Dodici anni fa Roma mi
ha fatto sentire una piccola barbara. Avevo 10 anni e il compito estivo più
importante era scrivere un diario di viaggio delle proprie vacanze. Andammo a
Roma e convinsi i grandi a fare i turisti, a vedere i monumenti, un giro
classico, da raccontare. Sui gradini di Trinità dei Monti, ricordo che scattai
due foto, poi abbassai la Kodak gialla che mi faceva sentire tanto adulta, e
rimasi a guardare in silenzio perché era bello, tutto quanto, bello e grande
quanto io ero piccola. Rivedo quella prospettiva nello schermo della
televisione, nelle riprese di uno smartphone, uno sguardo prestato alla
moltitudine di utenti, e vedo fumogeni, masse urlanti e bottiglie di birra
nella Barcaccia del Bernini. Lo speaker del telegiornale dice Bernini e poi
dice Villa Borghese e la mia mente corre subito alle mani di Ade affondate
nella carne di Persefone, marmo bianco reso vivo dal genio e dal lavoro . Roma
di marmo vivo, Roma ancora capitale, anche in questo tempo che costruisce il
potere non con marmo e pietra, ma con acciaio, vetro e circuiti. Roma capitale
e simbolo, nel mirino del terrorismo, nelle voci dei cortei, nei flash
forsennati dei turisti. Perché se prendi Roma, prendi tanto. Non tutto, non
più, ma sempre tanto. E’ per questo, che quella massa urlante ha assediato
piazza di Spagna? Perché l’essere umano non sarà mai all’altezza dei suoi
simboli? Perché non possiamo accettare che quello che costruiamo ci sopravvivrà?
(..) Il ratto di Roma è tradizione secolare, a quanto pare. C’è sempre una
nuova specie di barbarie pronta a riversarsi sulla Città Eterna. Nemmeno noi
italiani usiamo più riverenza, a questa
Roma immensa e ferita. (..). Voglio chiudere gli occhi e togliere il volume e
convincermi che sì, Roma è ladrona, ma ladra di cuori, la grande bellezza che
riuscì a zittire una bambina di 10 anni che non capiva ma già vedeva, al
secondo sguardo se non al primo, che qualcosa di speciale abitava in quella
città. Hinc sunt leones, scrivevano
gli antichi fra i marmi gloriosi della loro città, liquidando in tre parole i
non-luoghi del mito, gli spazi sulle mappe ancora senza inchiostro. Le fiere
erano ancora lontane.
Una lettrice quasi romana – guravagabonda@mail.com
(..). Questa lettera, che per ragioni di spazio con vero
dolore in parte ho dovuto tagliare, non condanna nessuno a proposito dei fatti
vandalici a Roma e non chiede risarcimenti a nessuno. Chi la scrive si sente,
al pari dei tifosi che hanno danneggiato la fontana del Bernini, una “piccola
barbara”, forse perché dopo l’incanto infantile, al pari dei barbari, non si è
più accorta della bellezza di Roma. Quella che i “barbari” giunti dall’Olanda
hanno paradossalmente fatto riscoprire, risvegliando le coscienze assopite dei
romani e degli italiani che hanno visto a più riprese Roma sfregiata dagli
scandali delle mafie, dalla corruzione e dalle connivenze politiche. (..).

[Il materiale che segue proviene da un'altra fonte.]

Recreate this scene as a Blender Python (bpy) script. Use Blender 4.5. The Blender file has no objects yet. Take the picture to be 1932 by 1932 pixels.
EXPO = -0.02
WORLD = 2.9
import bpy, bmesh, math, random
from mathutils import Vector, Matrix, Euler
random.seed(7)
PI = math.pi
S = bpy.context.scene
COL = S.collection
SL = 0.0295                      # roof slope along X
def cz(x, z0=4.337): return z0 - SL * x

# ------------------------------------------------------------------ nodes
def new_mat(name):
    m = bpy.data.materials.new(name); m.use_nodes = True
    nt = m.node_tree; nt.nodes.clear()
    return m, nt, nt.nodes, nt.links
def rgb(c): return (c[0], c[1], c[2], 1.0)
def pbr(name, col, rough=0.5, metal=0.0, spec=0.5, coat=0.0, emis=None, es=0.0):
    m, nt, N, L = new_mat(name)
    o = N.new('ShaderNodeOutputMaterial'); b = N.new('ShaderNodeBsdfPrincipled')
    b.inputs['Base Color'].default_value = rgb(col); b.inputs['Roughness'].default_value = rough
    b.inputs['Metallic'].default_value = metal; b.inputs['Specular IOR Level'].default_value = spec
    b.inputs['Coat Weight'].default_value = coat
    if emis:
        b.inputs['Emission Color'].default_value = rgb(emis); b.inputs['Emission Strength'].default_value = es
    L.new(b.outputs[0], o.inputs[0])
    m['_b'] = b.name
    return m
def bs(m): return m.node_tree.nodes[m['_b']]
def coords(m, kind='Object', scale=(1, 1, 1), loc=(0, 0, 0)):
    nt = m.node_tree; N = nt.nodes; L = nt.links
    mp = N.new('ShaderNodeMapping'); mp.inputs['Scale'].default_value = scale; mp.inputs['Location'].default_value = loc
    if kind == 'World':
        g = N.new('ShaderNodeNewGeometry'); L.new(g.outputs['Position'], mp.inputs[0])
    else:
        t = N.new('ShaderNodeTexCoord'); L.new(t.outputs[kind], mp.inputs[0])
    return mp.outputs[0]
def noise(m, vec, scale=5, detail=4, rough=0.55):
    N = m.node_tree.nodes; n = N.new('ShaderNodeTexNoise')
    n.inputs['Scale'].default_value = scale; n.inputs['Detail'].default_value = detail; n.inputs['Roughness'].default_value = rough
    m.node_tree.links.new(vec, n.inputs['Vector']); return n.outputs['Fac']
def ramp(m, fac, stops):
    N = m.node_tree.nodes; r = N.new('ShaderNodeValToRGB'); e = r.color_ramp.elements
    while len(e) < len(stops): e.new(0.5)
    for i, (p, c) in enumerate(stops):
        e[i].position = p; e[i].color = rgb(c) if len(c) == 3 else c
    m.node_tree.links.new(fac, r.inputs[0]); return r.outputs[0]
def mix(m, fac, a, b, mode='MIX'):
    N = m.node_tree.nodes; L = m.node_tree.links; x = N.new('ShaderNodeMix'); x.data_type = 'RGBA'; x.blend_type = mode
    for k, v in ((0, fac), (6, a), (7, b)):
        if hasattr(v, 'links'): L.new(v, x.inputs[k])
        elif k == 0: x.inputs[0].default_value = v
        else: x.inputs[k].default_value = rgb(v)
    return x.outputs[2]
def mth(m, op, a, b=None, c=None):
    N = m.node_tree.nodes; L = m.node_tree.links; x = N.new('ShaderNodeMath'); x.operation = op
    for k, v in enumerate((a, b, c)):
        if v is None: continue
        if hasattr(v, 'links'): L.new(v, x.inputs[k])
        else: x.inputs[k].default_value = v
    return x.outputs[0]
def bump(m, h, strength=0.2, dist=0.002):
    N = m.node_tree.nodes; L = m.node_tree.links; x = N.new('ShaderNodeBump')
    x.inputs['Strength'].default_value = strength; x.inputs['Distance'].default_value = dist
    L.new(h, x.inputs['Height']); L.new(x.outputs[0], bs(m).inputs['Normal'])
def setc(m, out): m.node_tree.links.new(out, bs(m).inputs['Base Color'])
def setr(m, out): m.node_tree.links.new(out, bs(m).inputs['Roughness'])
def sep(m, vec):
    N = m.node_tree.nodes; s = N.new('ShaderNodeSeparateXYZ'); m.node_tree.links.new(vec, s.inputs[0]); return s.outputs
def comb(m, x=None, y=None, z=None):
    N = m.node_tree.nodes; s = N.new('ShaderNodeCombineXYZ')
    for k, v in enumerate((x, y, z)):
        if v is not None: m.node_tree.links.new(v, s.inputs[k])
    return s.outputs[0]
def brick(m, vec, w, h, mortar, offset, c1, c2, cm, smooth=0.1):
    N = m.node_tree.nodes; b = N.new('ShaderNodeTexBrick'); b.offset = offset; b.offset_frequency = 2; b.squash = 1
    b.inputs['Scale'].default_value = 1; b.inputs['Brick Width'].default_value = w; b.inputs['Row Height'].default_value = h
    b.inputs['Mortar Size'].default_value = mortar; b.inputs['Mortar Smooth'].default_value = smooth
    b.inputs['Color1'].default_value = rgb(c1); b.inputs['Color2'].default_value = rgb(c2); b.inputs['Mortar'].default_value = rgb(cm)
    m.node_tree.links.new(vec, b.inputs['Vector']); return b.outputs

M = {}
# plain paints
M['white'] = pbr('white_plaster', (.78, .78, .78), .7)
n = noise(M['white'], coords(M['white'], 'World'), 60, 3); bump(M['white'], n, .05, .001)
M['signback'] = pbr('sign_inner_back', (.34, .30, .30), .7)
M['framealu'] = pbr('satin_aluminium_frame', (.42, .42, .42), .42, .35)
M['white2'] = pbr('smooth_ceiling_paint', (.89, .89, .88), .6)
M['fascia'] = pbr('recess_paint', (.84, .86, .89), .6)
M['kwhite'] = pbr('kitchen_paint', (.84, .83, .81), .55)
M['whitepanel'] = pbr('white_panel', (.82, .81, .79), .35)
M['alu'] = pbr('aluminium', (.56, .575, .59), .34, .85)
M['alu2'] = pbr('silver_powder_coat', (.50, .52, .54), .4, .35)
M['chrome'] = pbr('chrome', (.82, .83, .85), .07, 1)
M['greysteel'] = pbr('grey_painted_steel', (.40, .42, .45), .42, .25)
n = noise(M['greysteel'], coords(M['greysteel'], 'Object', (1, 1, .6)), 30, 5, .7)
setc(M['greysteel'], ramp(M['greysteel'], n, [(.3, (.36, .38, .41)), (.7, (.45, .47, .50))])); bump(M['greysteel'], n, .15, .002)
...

Temiamo l’Isis, giustamente, e non abbiamo alcun timore del livello bassissimo
della nostra cultura storica, letteraria, artistica che lascia indifese le
opere d’arte, di cui la gran parte della gente viene a sapere che sono tali
solo quando la tv la informa che sono state danneggiate, e la cosa non la turba
granché. Ma se è vero che solo la cultura può difendere Roma e più in generale
le bellezze dell’Italia, se la nostra cultura resta quella dello stadio o della
tv, non abbiamo più speranze e neppure gli occhi incantati di una bambina che
abbassa la sua Kodak gialla per non offendere la bellezza.